According to Till Schneidereit, co-founder and technical steering committee member of the Bytecode Alliance, the alliance's mission is to encourage the development of innovative software foundations, such as WASI and WebAssembly. He emphasized the alliance's commitment to open standards whenever possible and believes that both WASI and the WebAssembly Component Model align well with this mission. Schneidereit also pointed out that the World Wide Web Consortium (W3C) is the most suitable venue for developing these standards.

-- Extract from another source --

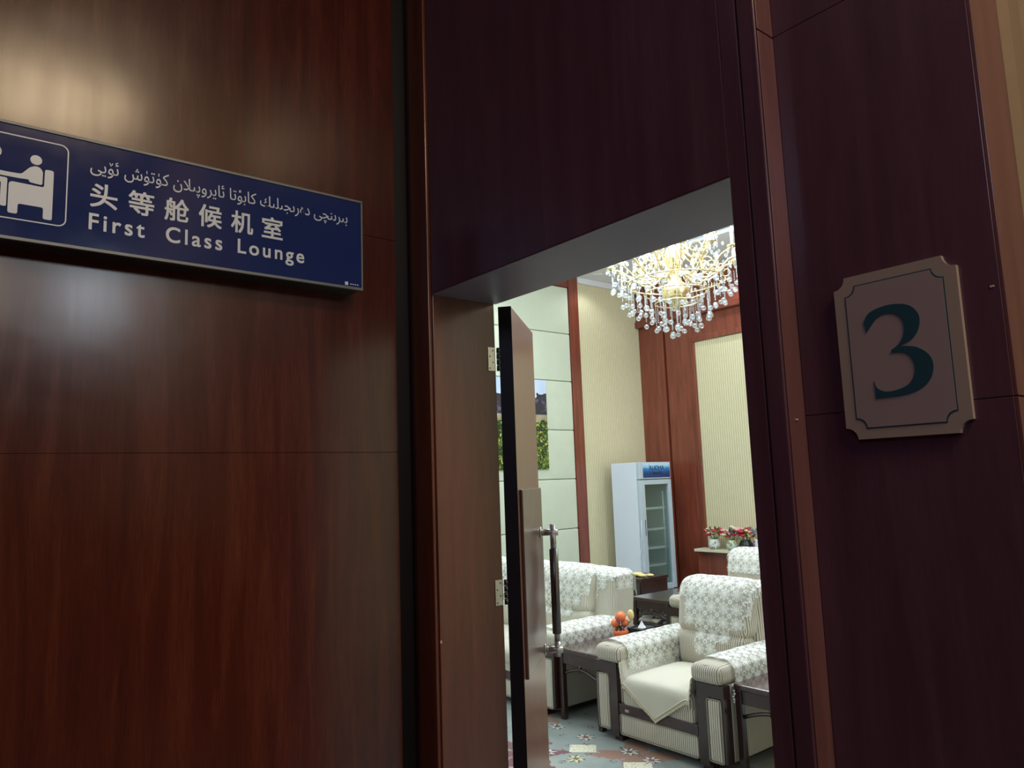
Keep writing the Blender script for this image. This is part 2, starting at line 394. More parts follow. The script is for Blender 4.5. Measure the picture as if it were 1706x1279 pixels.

Unveiled by Wasmer on May 30th and touted as a superset of WASI, WASIX is a specification and toolchain designed to facilitate the creation of applications with POSIX compatibility and streamline compilation to WebAssembly. Syrus Akbary, Wasmer founder and CEO, explains that the primary objective of WASIX is to enable any program to run on top of WebAssembly, including popular projects requiring system calls that are unlikely to be adopted by WASI, such as the fork syscall.
However, Akbary has argued that WASI is experiencing breaking changes, which complicates the updating process for Wasm runtime implementers. In the interim, WASIX addresses gaps in WASI and maintains backward compatibility with WASI Preview 1.
Schneidereit referred to WASIX as a fork of WASI and maintained the Bytecode Alliance's position on the matter. He stated that relying on WebAssembly as the sole implementation technology would not fundamentally improve this model, highlighting the need for both the Component Model and WASI to address key challenges in software development from supply chain security and reliability to resource efficiency and developer productivity.
The WebAssembly Component Model enhances Wasm by offering features like strong encapsulation of a component's memory, seamless linking of modules, and a language-agnostic interface. Multiple WebAssembly runtimes, as well as diverse platform providers, have already endorsed the Component Model, according to Schneidereit.